On (Nick) Richards and (EJ) Montgomery and Kentucky’s overall size…
“Yeah, I mean, they’re big, but we’ve played other big teams, so you know, we’ll have to certainly guard. I mean, (Nick) Richards is probably the most improved player in the league. You know, offensively, he gets a lot of credit for his offensive numbers, but he’s as good as there is in the league at shielding in the paint and blocking shots. He’s a defensive menace now. He gets a lot of credit for, obviously, his major improvement on offense, averaging 14.5 (points), 8 or 9 rebounds a game. But, I mean, defensively, he’s improved just as much.
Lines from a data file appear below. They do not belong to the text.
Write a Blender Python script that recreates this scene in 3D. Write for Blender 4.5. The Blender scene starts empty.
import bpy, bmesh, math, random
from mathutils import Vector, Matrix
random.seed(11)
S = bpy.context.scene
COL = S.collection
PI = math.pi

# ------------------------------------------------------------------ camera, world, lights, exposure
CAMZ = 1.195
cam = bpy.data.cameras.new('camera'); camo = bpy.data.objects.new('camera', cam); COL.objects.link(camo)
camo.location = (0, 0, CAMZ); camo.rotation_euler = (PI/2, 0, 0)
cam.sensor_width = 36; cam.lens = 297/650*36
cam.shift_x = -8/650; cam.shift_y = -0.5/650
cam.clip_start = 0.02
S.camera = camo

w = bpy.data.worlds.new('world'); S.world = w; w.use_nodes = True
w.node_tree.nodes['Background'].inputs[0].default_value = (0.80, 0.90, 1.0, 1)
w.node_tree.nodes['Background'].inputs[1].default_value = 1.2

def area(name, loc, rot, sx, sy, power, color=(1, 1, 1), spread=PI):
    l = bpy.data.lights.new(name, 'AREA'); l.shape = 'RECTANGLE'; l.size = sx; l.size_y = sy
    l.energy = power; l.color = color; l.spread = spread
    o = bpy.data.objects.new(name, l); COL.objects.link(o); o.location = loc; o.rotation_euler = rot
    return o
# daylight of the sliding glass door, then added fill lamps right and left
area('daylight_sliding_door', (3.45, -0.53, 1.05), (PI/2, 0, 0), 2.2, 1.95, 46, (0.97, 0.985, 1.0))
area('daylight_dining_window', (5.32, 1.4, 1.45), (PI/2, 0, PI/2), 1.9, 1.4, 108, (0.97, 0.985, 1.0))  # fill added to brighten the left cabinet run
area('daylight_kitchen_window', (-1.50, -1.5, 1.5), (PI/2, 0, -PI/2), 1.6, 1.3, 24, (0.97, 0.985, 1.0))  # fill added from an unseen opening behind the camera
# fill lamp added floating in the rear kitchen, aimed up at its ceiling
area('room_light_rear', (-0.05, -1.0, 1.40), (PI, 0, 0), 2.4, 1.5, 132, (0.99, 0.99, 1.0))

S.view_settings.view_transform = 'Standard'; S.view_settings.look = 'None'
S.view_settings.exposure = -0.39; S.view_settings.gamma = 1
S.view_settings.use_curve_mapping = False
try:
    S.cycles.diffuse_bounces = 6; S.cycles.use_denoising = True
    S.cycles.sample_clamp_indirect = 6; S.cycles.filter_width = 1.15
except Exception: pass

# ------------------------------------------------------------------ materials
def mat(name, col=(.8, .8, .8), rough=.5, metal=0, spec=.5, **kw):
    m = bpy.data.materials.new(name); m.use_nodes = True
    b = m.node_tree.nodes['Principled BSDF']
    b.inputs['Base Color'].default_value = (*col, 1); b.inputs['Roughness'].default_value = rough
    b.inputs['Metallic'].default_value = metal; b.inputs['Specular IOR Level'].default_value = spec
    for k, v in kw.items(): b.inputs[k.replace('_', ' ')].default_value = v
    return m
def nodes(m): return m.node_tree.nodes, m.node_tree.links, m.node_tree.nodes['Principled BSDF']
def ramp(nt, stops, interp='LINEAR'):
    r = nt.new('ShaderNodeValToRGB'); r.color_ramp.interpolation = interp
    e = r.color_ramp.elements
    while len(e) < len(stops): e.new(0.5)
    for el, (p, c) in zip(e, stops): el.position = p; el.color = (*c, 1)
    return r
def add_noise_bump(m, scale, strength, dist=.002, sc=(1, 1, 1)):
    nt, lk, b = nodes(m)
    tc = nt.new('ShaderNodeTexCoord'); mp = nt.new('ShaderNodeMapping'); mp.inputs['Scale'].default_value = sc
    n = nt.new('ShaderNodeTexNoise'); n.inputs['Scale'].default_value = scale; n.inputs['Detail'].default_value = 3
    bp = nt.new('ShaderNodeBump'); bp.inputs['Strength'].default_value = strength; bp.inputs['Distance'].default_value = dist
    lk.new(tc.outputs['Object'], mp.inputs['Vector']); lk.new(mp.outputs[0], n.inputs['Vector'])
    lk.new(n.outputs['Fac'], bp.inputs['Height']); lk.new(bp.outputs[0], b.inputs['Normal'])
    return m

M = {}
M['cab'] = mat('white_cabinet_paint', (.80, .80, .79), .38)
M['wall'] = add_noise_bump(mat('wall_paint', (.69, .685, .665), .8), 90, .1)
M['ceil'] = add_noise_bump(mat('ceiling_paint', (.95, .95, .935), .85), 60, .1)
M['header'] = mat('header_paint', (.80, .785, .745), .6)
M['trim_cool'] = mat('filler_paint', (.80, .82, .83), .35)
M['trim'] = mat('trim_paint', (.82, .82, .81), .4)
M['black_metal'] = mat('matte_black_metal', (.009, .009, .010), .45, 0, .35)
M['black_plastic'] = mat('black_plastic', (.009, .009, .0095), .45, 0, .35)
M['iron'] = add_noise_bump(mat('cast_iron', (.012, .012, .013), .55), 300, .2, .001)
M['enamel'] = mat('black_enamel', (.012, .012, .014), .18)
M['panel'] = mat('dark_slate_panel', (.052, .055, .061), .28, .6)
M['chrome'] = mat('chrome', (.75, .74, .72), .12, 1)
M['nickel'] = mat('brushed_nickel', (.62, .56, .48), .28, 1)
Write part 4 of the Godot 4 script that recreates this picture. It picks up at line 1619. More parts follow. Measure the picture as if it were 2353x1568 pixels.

His timing, his ability to block shots, effect shots at the rim. He’s playing at a very, very high level.”
 
On (Darius) Days trying to stay out of foul trouble…
“You know, he picks up a couple. You know, some of them he has to avoid—things that are just not very smart, but some of them, I feel bad. I mean, his teammates put him in terrible spots. His first foul wasn’t his fault. I mean, that was another guy’s drop and Days is trying to cover for the other guy, who is rarely everywhere he’s supposed to be defensively, and you know, days is trying to cover for him, and he fouls. But that’s not his, I mean, I feel bad for him, you know, but that’s kind of the way it goes. You know, he’s just got to be smarter, he’s got to avoid the ones that he can avoid. You know, he needs to be a little more judicious there.”
 
On the team’s identity after a 10-game win streak followed by the team’s recent struggles…
“Well, I mean, I just think, we’re like any other team. I mean, our margin for error’s not very big, and so, you have to do everything right. We’ve had some slippage in some areas; we’ve been trying to correct it, but we haven’t been able to get it fully corrected yet. But, we’re no different than most other teams in college basketball, say San Diego State, Baylor and Kansas. You know, that upper four or five, Dayton. You know, we’re kind of just like all the rest of them and there’s going to be ebbs and flows, but we’ve certainly got to play better than we’ve been playing. We’ve got to, you know, we’ve got to be better, but we weren’t as good as probably the 10-game winning streak, and we’re not as bad as we look now. I would say it’s somewhere in between. I don’t think we were necessarily playing great in the 10-game winning streak, and I don’t think we’re necessarily, we’re not playing well now, but we’re not just terrible. You know, we’re still a good team. You know, we’ve got to be better and improve in some areas, particularly on the defensive side.”